## Data segment
=====

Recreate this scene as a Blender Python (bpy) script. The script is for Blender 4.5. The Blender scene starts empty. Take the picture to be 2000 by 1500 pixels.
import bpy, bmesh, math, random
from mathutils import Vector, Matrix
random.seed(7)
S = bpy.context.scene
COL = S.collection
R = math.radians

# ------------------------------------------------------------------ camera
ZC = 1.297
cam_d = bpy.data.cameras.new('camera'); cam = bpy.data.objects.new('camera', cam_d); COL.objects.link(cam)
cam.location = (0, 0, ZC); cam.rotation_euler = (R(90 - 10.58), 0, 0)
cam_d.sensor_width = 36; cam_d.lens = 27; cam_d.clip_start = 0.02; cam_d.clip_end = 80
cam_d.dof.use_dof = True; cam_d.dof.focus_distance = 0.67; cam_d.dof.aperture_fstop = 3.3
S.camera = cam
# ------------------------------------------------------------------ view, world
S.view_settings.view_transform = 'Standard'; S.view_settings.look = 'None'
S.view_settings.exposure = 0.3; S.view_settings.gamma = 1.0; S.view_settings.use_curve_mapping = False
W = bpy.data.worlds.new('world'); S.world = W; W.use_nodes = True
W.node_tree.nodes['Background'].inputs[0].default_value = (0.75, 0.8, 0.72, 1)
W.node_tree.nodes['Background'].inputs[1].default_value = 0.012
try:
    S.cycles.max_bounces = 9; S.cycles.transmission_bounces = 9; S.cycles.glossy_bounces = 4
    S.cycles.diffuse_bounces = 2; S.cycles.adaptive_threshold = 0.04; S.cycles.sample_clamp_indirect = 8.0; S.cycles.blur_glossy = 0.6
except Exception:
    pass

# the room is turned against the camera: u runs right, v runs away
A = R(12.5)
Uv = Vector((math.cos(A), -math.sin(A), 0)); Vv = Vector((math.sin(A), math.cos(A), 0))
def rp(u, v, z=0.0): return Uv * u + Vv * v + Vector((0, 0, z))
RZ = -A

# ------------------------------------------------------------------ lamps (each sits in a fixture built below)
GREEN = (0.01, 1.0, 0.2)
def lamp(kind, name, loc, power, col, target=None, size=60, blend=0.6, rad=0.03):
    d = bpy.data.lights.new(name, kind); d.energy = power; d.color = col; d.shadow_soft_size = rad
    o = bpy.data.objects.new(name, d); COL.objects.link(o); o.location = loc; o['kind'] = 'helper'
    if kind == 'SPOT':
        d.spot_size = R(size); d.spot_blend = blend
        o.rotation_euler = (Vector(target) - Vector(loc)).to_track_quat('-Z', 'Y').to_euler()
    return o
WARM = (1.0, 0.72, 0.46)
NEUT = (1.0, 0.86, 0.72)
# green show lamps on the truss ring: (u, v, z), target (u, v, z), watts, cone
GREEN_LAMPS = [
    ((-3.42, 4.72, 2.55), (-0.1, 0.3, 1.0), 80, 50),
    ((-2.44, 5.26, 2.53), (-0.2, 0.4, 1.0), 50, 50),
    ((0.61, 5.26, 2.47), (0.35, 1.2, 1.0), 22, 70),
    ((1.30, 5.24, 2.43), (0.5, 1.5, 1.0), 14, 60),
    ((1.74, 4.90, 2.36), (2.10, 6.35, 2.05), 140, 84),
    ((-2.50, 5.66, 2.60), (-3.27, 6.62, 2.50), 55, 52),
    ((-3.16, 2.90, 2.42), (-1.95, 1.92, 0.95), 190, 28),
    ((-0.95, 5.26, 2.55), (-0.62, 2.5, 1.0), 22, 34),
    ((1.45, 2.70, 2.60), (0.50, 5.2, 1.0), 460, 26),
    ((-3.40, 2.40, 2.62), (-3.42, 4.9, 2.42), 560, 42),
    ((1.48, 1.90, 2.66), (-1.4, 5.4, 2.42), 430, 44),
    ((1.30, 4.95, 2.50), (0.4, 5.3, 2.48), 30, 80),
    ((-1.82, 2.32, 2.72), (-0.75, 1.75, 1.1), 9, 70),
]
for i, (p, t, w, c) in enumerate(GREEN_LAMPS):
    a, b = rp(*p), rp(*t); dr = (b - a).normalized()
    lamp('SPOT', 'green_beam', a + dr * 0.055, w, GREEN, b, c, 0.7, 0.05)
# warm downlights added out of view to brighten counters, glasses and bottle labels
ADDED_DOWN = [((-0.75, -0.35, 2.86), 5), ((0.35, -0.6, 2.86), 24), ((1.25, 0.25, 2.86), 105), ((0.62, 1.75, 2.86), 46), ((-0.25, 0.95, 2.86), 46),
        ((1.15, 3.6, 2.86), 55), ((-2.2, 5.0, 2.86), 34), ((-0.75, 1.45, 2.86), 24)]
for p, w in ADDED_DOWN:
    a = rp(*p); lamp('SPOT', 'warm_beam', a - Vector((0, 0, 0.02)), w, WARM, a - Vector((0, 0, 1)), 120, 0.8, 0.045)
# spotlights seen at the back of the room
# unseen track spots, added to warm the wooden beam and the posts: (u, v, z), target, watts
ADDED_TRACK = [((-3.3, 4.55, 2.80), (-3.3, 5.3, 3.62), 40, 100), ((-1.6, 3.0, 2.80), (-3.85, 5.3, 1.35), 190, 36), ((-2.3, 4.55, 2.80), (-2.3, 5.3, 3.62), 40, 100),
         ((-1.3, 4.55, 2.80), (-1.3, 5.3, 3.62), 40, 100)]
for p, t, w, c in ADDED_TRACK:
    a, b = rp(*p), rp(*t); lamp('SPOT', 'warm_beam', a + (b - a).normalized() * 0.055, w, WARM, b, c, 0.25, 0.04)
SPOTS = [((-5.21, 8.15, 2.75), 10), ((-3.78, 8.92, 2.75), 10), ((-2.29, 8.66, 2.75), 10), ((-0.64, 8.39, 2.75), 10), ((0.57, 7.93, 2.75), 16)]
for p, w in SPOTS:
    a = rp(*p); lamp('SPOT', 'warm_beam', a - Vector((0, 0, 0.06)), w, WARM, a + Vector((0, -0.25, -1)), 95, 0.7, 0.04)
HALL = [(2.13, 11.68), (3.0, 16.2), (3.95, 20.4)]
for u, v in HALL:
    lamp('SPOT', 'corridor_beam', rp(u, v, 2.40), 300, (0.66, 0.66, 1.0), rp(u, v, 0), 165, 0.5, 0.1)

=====

## Problem to work on
Reproduce only the lines from the top of the material through the one bearing "R = math.radians", each exactly as it stands.

## Solution to the exercise
Recreate this scene as a Blender Python (bpy) script. The script is for Blender 4.5. The Blender scene starts empty. Take the picture to be 2000 by 1500 pixels.
import bpy, bmesh, math, random
from mathutils import Vector, Matrix
random.seed(7)
S = bpy.context.scene
COL = S.collection
R = math.radians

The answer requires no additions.